Williams sank to the bottom of the constructor standings in 10th place with just seven points on three top 10 finishes in the 2018 season, and just when you thought they couldn’t sink any lower, they hit rock bottom in 2019.
But even that “rock bottom” — one point — may be better than they do in 2020.
Robert Kubica scored the team’s lone point in the 2019 season, an irony in and of itself considering the fact that rookie teammate George Russell actually got the absolute most out of the FW42 throughout the season, pulling off the rare feat of outqualifying Kubica in each of the 21 races on the schedule.
And that “one point” was gifted to him on a technicality.
The wet/dry German Grand Prix was one of the craziest Formula 1 races in recent memory, and it featured seven drivers crashing out or being forced to retire for other reasons.
Unsurprisingly, the Williams pair rounded out the order among those who finished the race in 12th and 13th place, with Kubica finishing ahead of Russell for just the second time in 11 races.
But after the race, Alfa Romeo Racing teammates Kimi Raikkonen and rookie Antonio Giovinazzi, who finished in seventh and eighth place, respectively, were each penalized 30 seconds due to a violation that they both committed at the start of the race.
So Kubica finished in 10th place by default, scoring one point.
Could that happen again in 2020? Sure. Anything is possible. When you think about the strategy involved in this particular race, Russell actually very well could have finished in the top five had the team taken his word for the race conditions.
But know that it could literally take nine non-Williams drivers to wreck, be disqualified or be forced to retire due to mechanical issues for that to happen.
It even took them until the 2019 season’s sixth race for one of their two drivers to actually finish (excluding retirements) a race ahead of a non-Williams driver in the running order.

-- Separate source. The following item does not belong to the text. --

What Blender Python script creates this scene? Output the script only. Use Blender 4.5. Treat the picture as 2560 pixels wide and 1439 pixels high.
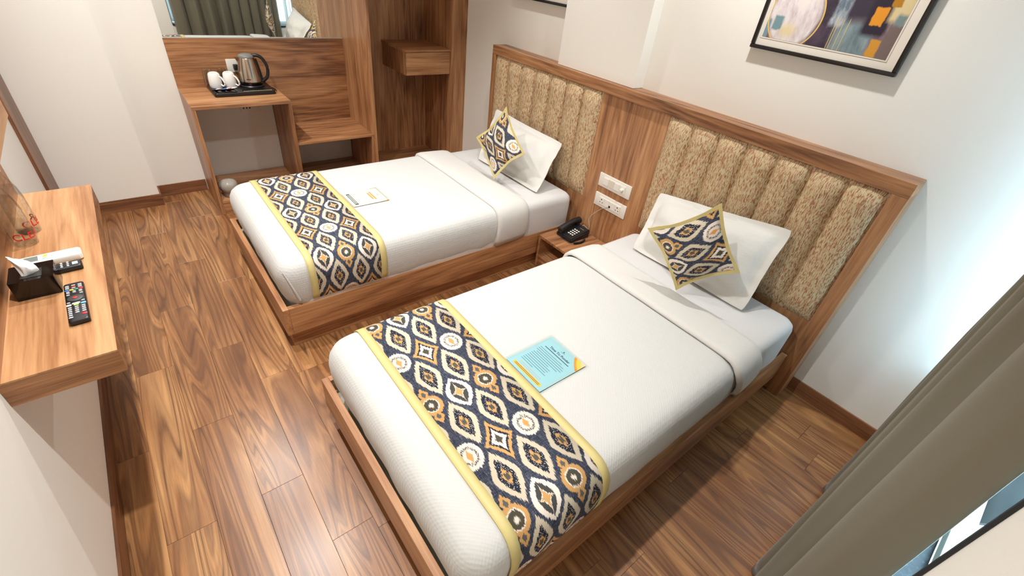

There was one bright spot to their year last year, however. They were the final team to experience their first retirement, as it took until the season’s 15th race in Singapore for that to happen when Russell crashed out.
But even that isn’t much of a bright spot, as in that regard, everything went their way, yet they still couldn’t get the job done.
In 2020, Russell is set to return to the team, and despite the fact that he was the lone scoreless driver in the 2019 season, he clearly gives them their best chance to score points.
Aside of his 11th place finish in the German Grand Prix, he did finish in a solid 12th in the Brazilian Grand Prix; Kubica was 16th. In addition to his qualifying whitewash, he finished ahead of Kubica in all but three races in 2019.
Kubica, however, is out and is set to be replaced by Nicholas Latifi. While that may or may not be an upgrade, it will be hard for Latifi to do much worse compared to Russell than Kubica did. With that being said, Kubica finished no higher than 15th outside of Germany, so even an improvement may come a few positions shy of finishing in 10th and scoring a point.
Will Williams find more success in the 2020 Formula 1 season than they did in their horrific 2019 campaign, or will they perhaps do worse and go scoreless for the first time since they began competing full-time in 1978? As disappointing as it is, the latter appears more likely. Then again, it appeared more likely in 2019 as well, so one can remain optimistic — if there is such a thing, in this case.